What’s more, the cost of the package has so far risen from an estimated $787 billion to $862 billion, and as I type the two major questions that need to be answered are;
1) Did the government’s spending reduce or increase private spending?
2) Did public-sector hiring reduce or increase private hiring?
The Good And The Bad
If we look at short term public investment and consider things such as building a bridge or a new highway or even fixing potholes, then the stimulus package might appear to have been a good plan.
But if you then factor in the fact that the $600 billion of government spending added heavily to government debt that will have to be paid for at some point by raising taxes then it looks bad.
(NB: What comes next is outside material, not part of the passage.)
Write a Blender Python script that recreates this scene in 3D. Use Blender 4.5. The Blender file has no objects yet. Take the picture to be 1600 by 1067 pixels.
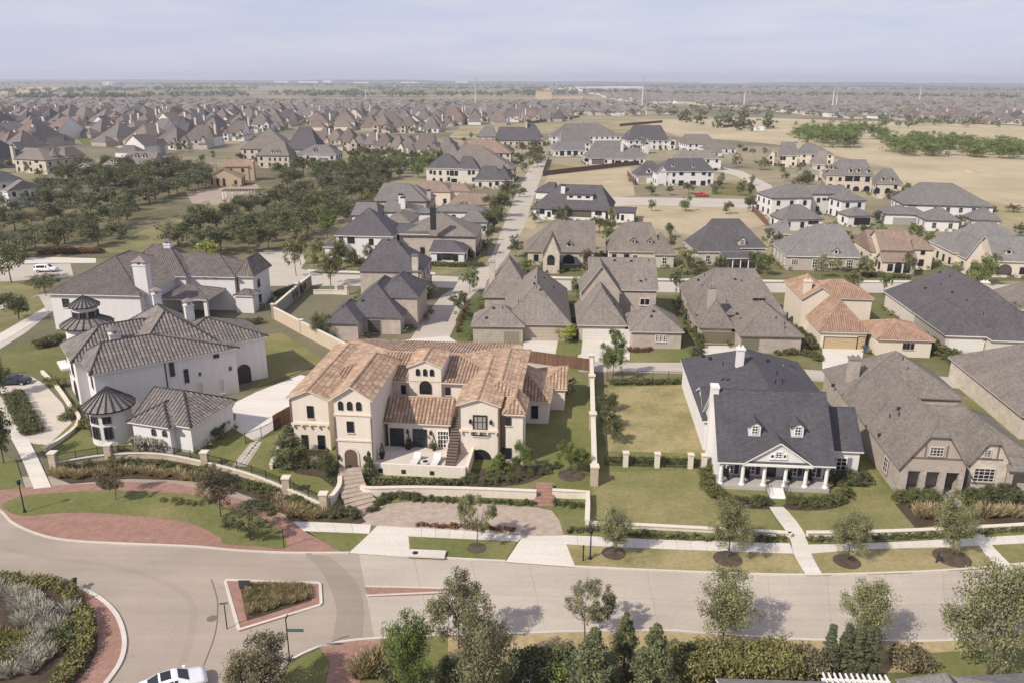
import bpy, math, random
import numpy as np
from mathutils import Vector, Matrix, Euler
random.seed(7)
rng = np.random.default_rng(7)
R = math.radians
C = bpy.context.scene.collection
sc = bpy.context.scene
# ---------------------------------------------------------------- camera
F, CH, HZ = 1250., 42., -410.            # focal length (px of 1600), camera height (m), horizon offset
ROLL = math.atan(7/1600.)
PITCH = math.atan(-HZ/F)
cam_d = bpy.data.cameras.new('camera'); cam = bpy.data.objects.new('camera', cam_d); C.objects.link(cam)
cam_d.sensor_width = 36; cam_d.lens = 36*F/1600; cam_d.clip_start = .5; cam_d.clip_end = 40000
cam.matrix_world = Matrix.Translation((0, 0, CH)) @ Euler((R(90)-PITCH, 0, 0)).to_matrix().to_4x4() @ Matrix.Rotation(ROLL, 4, 'Z')
sc.camera = cam
# ---------------------------------------------------------------- light
SUN_AZ, SUN_EL = R(230), R(42)           # clockwise from +Y
w = bpy.data.worlds.new('World'); sc.world = w; w.use_nodes = True
nt = w.node_tree; bg = nt.nodes['Background']
sky = nt.nodes.new('ShaderNodeTexSky'); sky.sky_type = 'NISHITA'; sky.sun_disc = False
sky.sun_elevation = SUN_EL; sky.sun_rotation = SUN_AZ; sky.altitude = 200; sky.air_density = 1.0; sky.dust_density = .6; sky.ozone_density = 1.5
# a thin high veil of cloud over the clear sky, with a few faint wisps
veil = nt.nodes.new('ShaderNodeMix'); veil.data_type = 'RGBA'; veil.inputs[0].default_value = .88
tc = nt.nodes.new('ShaderNodeTexCoord'); mpw = nt.nodes.new('ShaderNodeMapping'); mpw.inputs['Scale'].default_value = (3, 3, 22)
nz = nt.nodes.new('ShaderNodeTexNoise'); nz.inputs['Scale'].default_value = 1.6; nz.inputs['Detail'].default_value = 6; nz.inputs['Roughness'].default_value = .6
cr_ = nt.nodes.new('ShaderNodeValToRGB'); e_ = cr_.color_ramp.elements
e_[0].position = .4; e_[0].color = (4.35, 4.55, 5.95, 1); e_[1].position = .75; e_[1].color = (5.5, 5.4, 6.2, 1)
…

And The Ugly – A Massive Reduction In GDP
Let’s suppose that the government will collect an additional $300 billion of taxes in each of 2011 and 2012 then using a tax multiplier of minus 1.1, and a allowing for a one-year lag, then the higher taxes would reduce GDP by $330 billion in each of 2012 and 2013 and to make things worse, countries with larger public sectors tend to grow slower over the long term.
What Do The Figures Mean?
Viewed over five years, the fiscal stimulus package is a way to get an extra $600 billion of public spending, but it comes at the cost of $900 billion in private expenditure which is clearly a very bad deal, and adding a further stimulus package in 2010 would be an even worse mistake.